Analysis & commentary on America's troubled transition from analog telephone service to digital advanced telecommunications and associated infrastructure deficits.
Sunday, April 25, 2021
Public option FTTH infrastructure offers potential advantage of ending FCC back and forth over regulation of IP delivered services
Since they would be delivered on the service layer of FTTH infrastructure owned by public entities and consumer cooperatives, they would conform to the current FCC regime of treating them as lightly regulated information services falling under Title I of the Communications Act. It would also be consistent with the administration’s policy to promote competition in advanced telecommunications services. Information service providers would compete on a relatively level playing field if affordable fiber connections built to a national infrastructure quality standard reached nearly every American doorstep.
Friday, April 23, 2021
Biden administration telecom infrastructure policy objective is universal access and affordability, not enhancing competition
The broader problem is that U.S. government policy does nothing to promote competition. According to the FCC’s flawed broadband maps, 28 million households have only one internet service provider offering at least the minimum broadband speed. Many of the supposed competitors are phantoms. And the number of households in areas with more than one ISP offering gigabit speed service is paltry. Only two million households have that choice, or maybe many fewer—the FCC doesn’t really know at any granular level.
Biden Proposes Government Actually Try to Create Broadband Competition
The fundamental problem with this assessment is telecom infrastructure is a natural monopoly. Enhancing competition is undoubtedly good public policy in a competitive market with many sellers and buyers. However, utility infrastructure isn't and cannot practically be a competitive market due to high cost barriers to entry and first mover advantage. That's why we don't see electric and water utilities fighting to win customers by running multiple lines to households.
Since market forces cannot function well in a natural monopoly market to benefit consumers, the Biden administration's policy to create a public option -- infrastructure owned by public sector and cooperative entities -- is the best policy to ensure infrastructure reaches every American home and not just the estimated one third currently passed by fiber. That's not a pro-competition policy, but rather one aimed at expanding infrastructure capacity to better ensure access and affordability.
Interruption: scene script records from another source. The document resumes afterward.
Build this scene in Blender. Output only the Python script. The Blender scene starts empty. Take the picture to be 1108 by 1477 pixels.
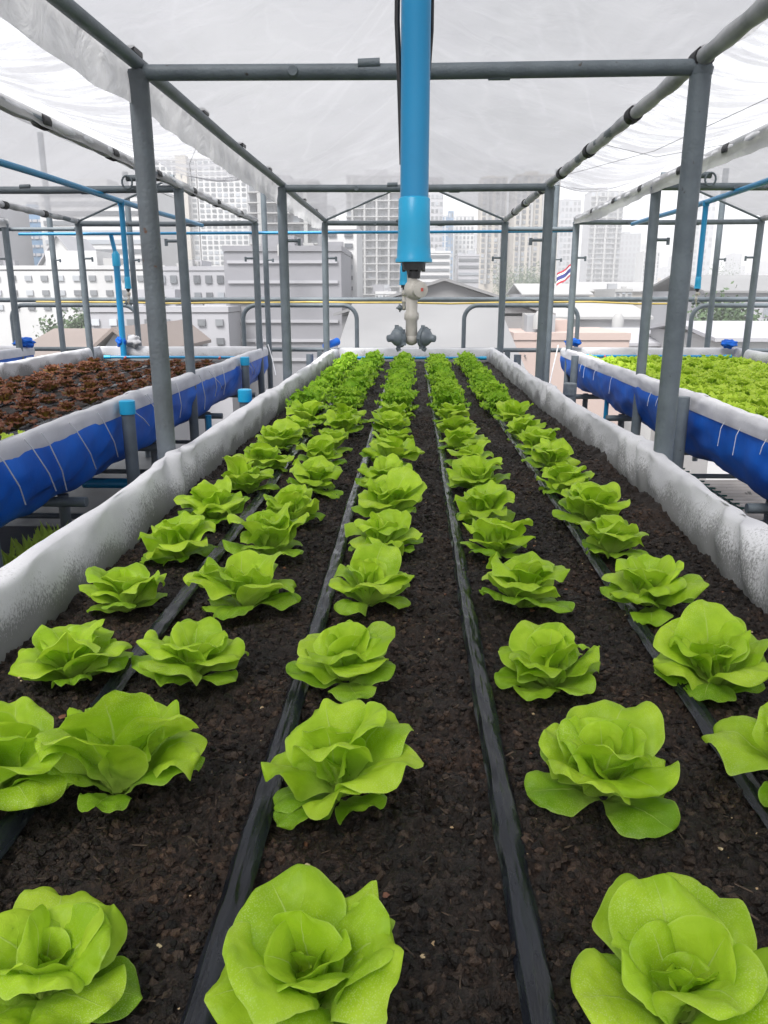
import bpy, math, random
import numpy as np
from mathutils import Vector, Matrix, noise as mn

R = math.radians
SC = bpy.context.scene
COL = SC.collection
rnd = random.Random(7)
PI = math.pi
CZ = 1.55            # eye height above the roof slab

# ------------------------------------------------------------------ camera, sky, sun, exposure
cam = bpy.data.cameras.new('camera'); cam_o = bpy.data.objects.new('camera', cam); COL.objects.link(cam_o)
cam.sensor_fit = 'HORIZONTAL'; cam.sensor_width = 36.0; cam.lens = 36.0 * 1130.0 / 1108.0
cam.clip_start = 0.02; cam.clip_end = 5000
cam_o.location = (0, 0, CZ)
cam_o.rotation_euler = (R(90 - 15.5), 0, R(2.1))
SC.camera = cam_o

SUN_EL, SUN_AZ = R(52), R(205)
w = bpy.data.worlds.new('World'); SC.world = w; w.use_nodes = True
nt = w.node_tree; nt.nodes.clear()
out = nt.nodes.new('ShaderNodeOutputWorld'); bg = nt.nodes.new('ShaderNodeBackground')
sky = nt.nodes.new('ShaderNodeTexSky'); sky.sky_type = 'NISHITA'; sky.sun_disc = False
sky.sun_elevation = SUN_EL; sky.sun_rotation = SUN_AZ; sky.air_density = 1.0; sky.dust_density = 4.0
hsv = nt.nodes.new('ShaderNodeHueSaturation'); hsv.inputs['Saturation'].default_value = 0.12
tcw = nt.nodes.new('ShaderNodeTexCoord'); mpw = nt.nodes.new('ShaderNodeMapping'); mpw.inputs['Scale'].default_value = (1, 1, 2.6)
nzw = nt.nodes.new('ShaderNodeTexNoise'); nzw.inputs['Scale'].default_value = 2.2; nzw.inputs['Detail'].default_value = 6
crw = nt.nodes.new('ShaderNodeValToRGB'); crw.color_ramp.elements[0].position = 0.3; crw.color_ramp.elements[1].position = 0.75
crw.color_ramp.elements[0].color = (5.6, 5.8, 6.3, 1); crw.color_ramp.elements[1].color = (8.4, 8.5, 8.8, 1)
mxw = nt.nodes.new('ShaderNodeMix'); mxw.data_type = 'RGBA'; mxw.inputs[0].default_value = 0.8
nt.links.new(sky.outputs[0], hsv.inputs['Color'])
nt.links.new(tcw.outputs['Generated'], mpw.inputs[0]); nt.links.new(mpw.outputs[0], nzw.inputs[0]); nt.links.new(nzw.outputs[0], crw.inputs[0])
nt.links.new(hsv.outputs[0], mxw.inputs[6]); nt.links.new(crw.outputs[0], mxw.inputs[7])
nt.links.new(mxw.outputs[2], bg.inputs[0]); bg.inputs[1].default_value = 0.073
nt.links.new(bg.outputs[0], out.inputs[0])

sl = bpy.data.lights.new('sun', 'SUN'); sl.energy = 2.4; sl.angle = R(25); sl.color = (1.0, 0.97, 0.93)
so = bpy.data.objects.new('sun', sl); COL.objects.link(so)
so.rotation_euler = (R(90) - SUN_EL, 0, -SUN_AZ + PI)
SC.view_settings.view_transform = 'Standard'; SC.view_settings.look = 'None'
SC.view_settings.exposure = 1.68; SC.view_settings.gamma = 1.0
SC.render.engine = 'CYCLES'
cy = SC.cycles
cy.use_denoising = True
cy.max_bounces = 8; cy.diffuse_bounces = 4; cy.glossy_bounces = 3; cy.transmission_bounces = 6; cy.transparent_max_bounces = 12
cy.volume_bounces = 0; cy.sample_clamp_indirect = 6
cy.caustics_reflective = False; cy.caustics_refractive = False

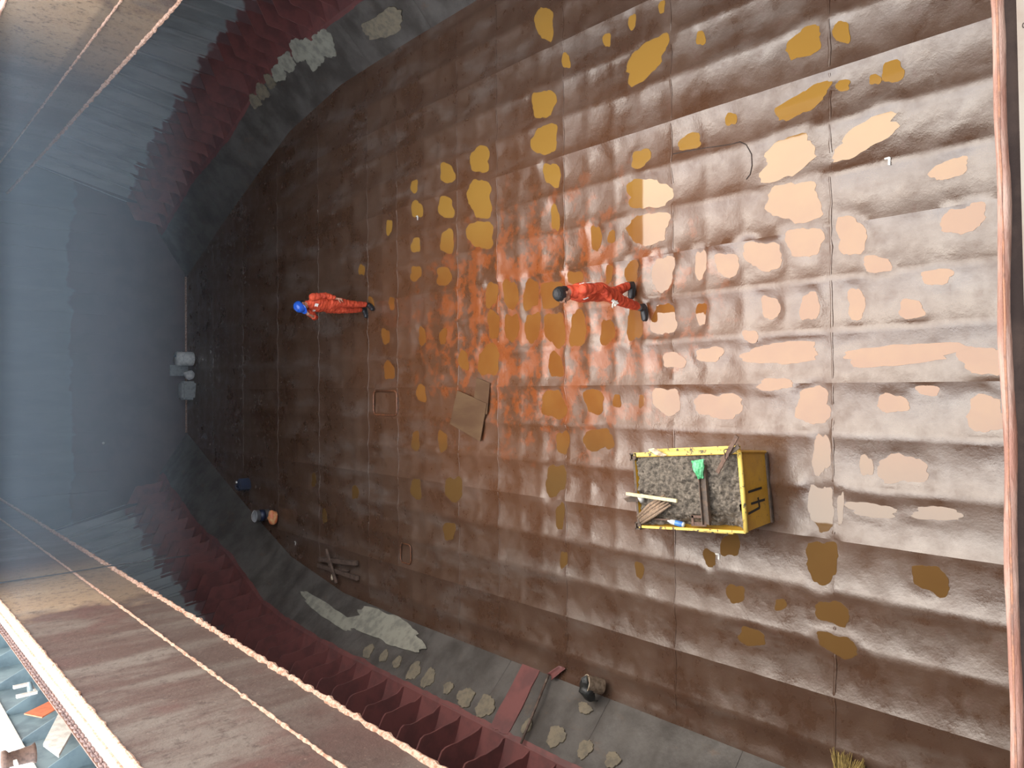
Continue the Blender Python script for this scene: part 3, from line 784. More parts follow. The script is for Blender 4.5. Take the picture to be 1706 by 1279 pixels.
# the number 41, painted on the near end: strokes in (u across, w up)
e0, e1 = skp(-1, -1, 0), skp(1, -1, 1)
def onend(u, w, off=.003):
    p = skp(u, -1, w); return p + Vector((0, -t * 0 - off, 0))
strokes = [[(.02, .28), (-.03, .79)],                                    # 1
           [(-.57, .85), (-.50, .42), (-.22, .45)], [(-.34, .72), (-.32, .20)]]   # 4
for st_ in strokes:
    mb = MB()
    for (a, b), (c_, d_) in zip(st_[:-1], st_[1:]):
        mb.bar(onend(a, b), onend(c_, d_), .028, .004, up=(0, -1, 0))
    mb.build('painted_stroke', M['ink'], sk)
# sludge heaped in it
nu, nv = 90, 150
uu, vv = np.meshgrid(np.linspace(-.965, .965, nu), np.linspace(-.965, .975, nv), indexing='ij')
hx = np.zeros_like(uu)
for a in range(nu):
    for b in range(nv):
        p = Vector((uu[a, b] * .46, vv[a, b] * .78, 0))
        hx[a, b] = (mnoise.fractal(p * 3.0 + Vector((3, 1, 0)), .7, 2.2, 4) * .035 + (abs(mnoise.noise(p * 9)) - .25) * .085 + mnoise.fractal(p * 17, .8, 2.1, 4) * .036 + mnoise.noise(p * 45) * .014)
heap = .63 + .05 * np.exp(-((uu - .1) ** 2 / .5 + (vv - .35) ** 2 / .35)) + hx
heap -= .16 * smooth01(-.55, -.95, uu) * smooth01(.98, .3, np.abs(vv))
heap -= .10 * smooth01(-.30, -.60, vv) * smooth01(.2, -.6, uu) * smooth01(-.98, -.8, vv)
heap += .11 * np.exp(-((uu + .35) ** 2 / .12 + (vv + .72) ** 2 / .02))
wz = heap / SH
ax = bwid / 2 + (SW - bwid) / 2 * np.clip(wz, 0, 1); by = blen / 2 + (SL - blen) / 2 * np.clip(wz, 0, 1)
me = grid_mesh('sludge', uu * ax * .985, vv * by * .985, heap)
sl = link_mesh('sludge', me, M['rubble'], None, (SKX, SKY, 0)); sl.rotation_euler = (0, 0, SKR)
tag(sl, 'grey brown sludge and rubble heaped in the yellow skip', 'sludge', kind='stuff')
def inskip(x, y, z):
    c, s = math.cos(SKR), math.sin(SKR); return Vector((SKX + x * c - y * s, SKY + x * s + y * c, z))
# channel beam lying across the sludge
cb = empty('steel_channel', inskip(-.03, -.30, .715), SKR); tag(cb, 'dark steel channel lying across the sludge in the skip', 'beam')
mb = MB(); mb.box((0, .045, .0), (.72, .012, .05)); mb.box((0, -.005, -.02), (.72, .09, .012)); mb.box((0, -.05, 0), (.72, .012, .05)); mb.build('channel', M['darksteel'], cb)
mb = MB(); mb.box((-.27, .13, -.015), (.03, .16, .02)); mb.box((-.36, .12, -.02), (.05, .22, .015)); mb.box((-.31, .20, -.015), (.12, .03, .02)); mb.build('welded_frame', M['rustbar'], cb)
# green bag
gb = MB()
n, kx = 14, 18
Xb, Yb = np.meshgrid(np.linspace(-1, 1, 22), np.linspace(-1, 1, 22), indexing='ij')
wq = 1 - .55 * smooth01(.3, -1, Xb)
zb = .055 * (1 - Xb ** 2) ** 1 * (1 - np.abs(Yb) ** 2.5) + .012 * np.sin(Yb * 14 + Xb * 3) * (1 - np.abs(Yb)) + .008 * fbm(Xb * 2, Yb * 2, 4)
c, s = math.cos(SKR), math.sin(SKR)
Xl = Xb * .115; Yl = Yb * .085 * wq
me = grid_mesh('green_bag', Xl, Yl, zb)
o = link_mesh('green_bag', me, M['greenbag'], None, inskip(.28, -.29, .765)); o.rotation_euler = (0, 0, SKR + .1)
so = o.modifiers.new('thick', 'SOLIDIFY'); so.thickness = .02; so.offset = -1
tag(o, 'crumpled green plastic bag lying on the sludge by the beam', 'bag')
# rusty flat bars tied at the corner
z0 = .74
for (a, b_, zz, lab) in (((1195, 787), (1228, 726), .77, 'long rusty flat bar jutting over the skip side beside the green bag'), ((1201, 766), (1231, 743), .735, 'short dark flat bar crossing under the long rusty bar')):
    mb = MB(); mb.bar(G(*a, zz), G(*b_, zz + .03), .05, .014)
    tag(mb.build('flat_bar', M['rustbar'] if zz > .75 else M['darksteel']), lab, 'bar')
mb = MB(); q = V(G(1211, 757, .80))
mb.tube([q + Vector((.06 * math.cos(t), .035 * math.sin(t) + .01 * math.sin(3 * t), .012 * math.sin(2 * t))) for t in np.linspace(0, 11, 40)], .006, 5)
tag(mb.build('wire_lashing', M['cable']), 'dark wire lashing wound round the flat bars on the skip', 'wire')
# pale stick
a, b_ = G(1044, 822, .80), G(1128, 834, .81)
mb = MB(); mb.bar(a, b_, .04, .03); tag(mb.build('wooden_stick', M['palewood']), 'pale yellow wooden stick poking out over the back of the skip', 'stick')
# split driftwood
a, b_ = Vector(G(1066, 866, .70)), Vector(G(1112, 832, .74))
mb = MB()
for i in range(5):
    off = Vector((.028 * (i - 2), .022 * (i - 2), .012 * math.sin(i * 2.1)))
    mb.tube([a + off * .7, (a + b_) / 2 + off + Vector((0, 0, .02)), b_ + off * (1.1 + .2 * math.sin(i))], [.018, .026, .012], 7)
tag(mb.build('split_log', M['greywood']), 'splintered grey wood lying in the back corner of the skip', 'wood')
# plastic bottle
p = Vector(G(1127, 871, .66)); Rb = Matrix.Rotation(math.radians(78), 3, 'X') @ Matrix.Identity(3); Rb = Matrix.Rotation(math.radians(172), 3, 'Z') @ Rb
bt = empty('plastic_bottle', p); tag(bt, 'clear bottle with a blue label lying against the skip side', 'bottle')
mb = MB(); mb.lathe([(0, -.11), (.03, -.11), (.034, -.09), (.034, .05), (.026, .08), (.013, .10), (.013, .12), (0, .12)], 14, M=Rb); mb.build('bottle_body', M['clear'], bt)
mb = MB(); mb.lathe([(.0355, -.085), (.0365, -.08), (.0365, .01), (.0355, .015)], 14, M=Rb); tag(mb.build('bottle_label', M['bluecap'], bt), 'blue label')
# white cup and scrap
p = G(1070, 835, .70)
mb = MB(); mb.lathe([(0, 0), (.035, 0), (.045, .09), (.041, .09), (.032, .006)], 14, p, Matrix.Rotation(1.1, 3, 'Y')); tag(mb.build('cup', M['whiteplastic']), 'crushed white cup lying under the pale stick', 'cup')
a = G(1046, 832, .70); mb = MB()
mb.prism([G(1040, 830, .70), G(1052, 826, .71), G(1068, 829, .71), G(1064, 836, .70), G(1046, 836, .69)], (0, 0, .015))
tag(mb.build('slate_scrap', M['darksteel']), 'dark scrap of plate sticking out under the pale stick', 'scrap')
mb = MB(); mb.bar(G(1088, 864, .66), G(1122, 866, .66), .018, .018); tag(mb.build('steel_rod', M['rustbar']), 'thin rusty rod beside the splintered wood', 'rod')
mb = MB(); vs = []
mb.prism([G(1080, 748, .70), G(1090, 746, .70), G(1112, 758, .69), G(1104, 760, .70), G(1092, 757, .73)], (0, 0, .012)); o = mb.build('paper_scrap', M['cream']); tag(o, 'torn pale cardboard lying on the skip side rim', 'scrap')

# ------------------------------------------------------------------ people
def remesh(mb, name, vox, smooth_it=4, wr=0.0, wscale=14, seed=0):
    me = mb.mesh(name + '_src'); o = bpy.data.objects.new(name, me); COL.objects.link(o)
    r = o.modifiers.new('r', 'REMESH'); r.mode = 'VOXEL'; r.voxel_size = vox
    s = o.modifiers.new('s', 'SMOOTH'); s.factor = .5; s.iterations = smooth_it
    dg = bpy.context.evaluated_depsgraph_get(); dg.update()
    out = bpy.data.meshes.new_from_object(o.evaluated_get(dg))
    bpy.data.objects.remove(o); bpy.data.meshes.remove(me)
    out.name = name
    if wr:
        nn = [v.normal.copy() for v in out.vertices]
        for v, nm in zip(out.vertices, nn):
            q = v.co; w = mnoise.noise(Vector((q.x * wscale * .7, q.y * wscale * .7, q.z * wscale * 1.9)) + Vector((seed, 0, 0)))
            w += .5 * mnoise.noise(Vector((q.x * wscale, q.y * wscale * 1.3, q.z * wscale * 3.2 + 2.0 * q.x * wscale)))
            v.co += nm * wr * w
    out.polygons.foreach_set('use_smooth', [True] * len(out.polygons)); out.update()
    return out
V = Vector
def hand(mb, wrist, d, palm_n, curl=.5, side=1, k=1.0):
    """five-fingered hand; d = direction of the fingers, palm_n = out of the palm"""
    d = V(d).normalized(); n = V(palm_n); n = (n - d * n.dot(d)).normalized(); x = d.cross(n) * side
    w = V(wrist)
    mb.tube([w - d * .03 * k, w + d * .02 * k, w + d * .055 * k, w + d * .09 * k], [(.024 * k, .018 * k), (.032 * k, .016 * k), (.042 * k, .015 * k), (.040 * k, .013 * k)], 10)
    for i, (off, ln) in enumerate(((-.031, .068), (-.010, .078), (.011, .074), (.031, .058))):
        p0 = w + d * .075 * k + x * off * k; pts = [p0]; dd = d.copy(); ang = curl * .5
        for q in range(3):
            R = Matrix.Rotation(ang if True else 0, 3, n.cross(d).normalized() * -1)
            dd = (R @ dd).normalized(); pts.append(pts[-1] + dd * ln * k * (.42, .33, .25)[q]); ang = curl
        mb.tube(pts, [.0100 * k, .0095 * k, .0088 * k, .0070 * k], 8)
    p0 = w + d * .02 * k - x * .030 * k
    td = (d * .75 - x * .75 + n * .45).normalized(); t2 = (d * .95 - x * .15 + n * .5).normalized()
    mb.tube([p0, p0 + td * .045 * k, p0 + td * .045 * k + t2 * .04 * k], [.015 * k, .012 * k, .0085 * k], 8)
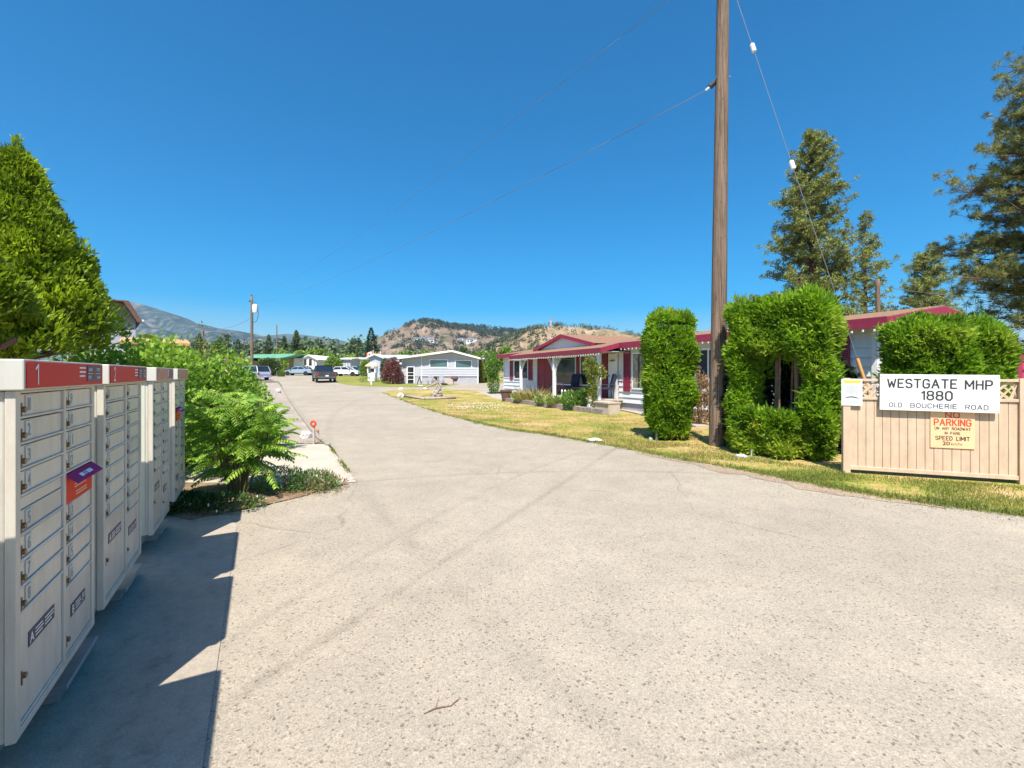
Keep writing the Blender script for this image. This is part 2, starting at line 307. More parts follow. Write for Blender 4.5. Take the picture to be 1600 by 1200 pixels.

It's critical the administration's policy be framed as such. Casting it as enhancing competition gives incumbent telephone and cable companies ammunition to claim government is unfairly competing with them on an unlevel playing field, arguments that will resound with conservative policymakers.
The administration's plan can promote competition by establishing a strong national fiber to the premise telecom infrastructure standard as a quality benchmark to assure reliability and durability against obsolescence. As well as creating incentives for rapid completion and deployment given the nation is at least a decade behind where it should be relative to this critical infrastructure.
Thursday, April 22, 2021
No need for maps of existing advanced telecom infrastructure with "public option" fiber reaching nearly every American home.
According to Sherry Lichtenberg, deputy director at the National Regulatory Research Institute, having a big sum of money with which to attack the digital divide will be important, but the key issue may actually be figuring out where to spend it all. “We still don’t really have a good map that shows where things are available,” she said. “It’s important to know who’s got service, who doesn’t have service, where service could be provided if somebody asked for it, and where people are really getting it even if they are asking for it because of the way the rules are written.”
It Will Take a Lot More Than Money to Fix the Digital Divide
There is no need for maps of existing advanced telecom infrastructure provided the Biden administration's proposed infrastructure plan offers affordable "public option" fiber connections to nearly every American home. It's already known that only about one third of U.S. homes are passed by fiber, most of it built by investor owned providers that limit construction to cherry picked neighborhoods.
That's unlikely to change anytime soon since their business models demanding rapid returns on capital investment drive them to target dense MDU and greenfield development. They also charge a price premium for fiber throughput, marketing it as high end "gigabit" service that makes higher income areas a priority for fiber infrastructure deployment.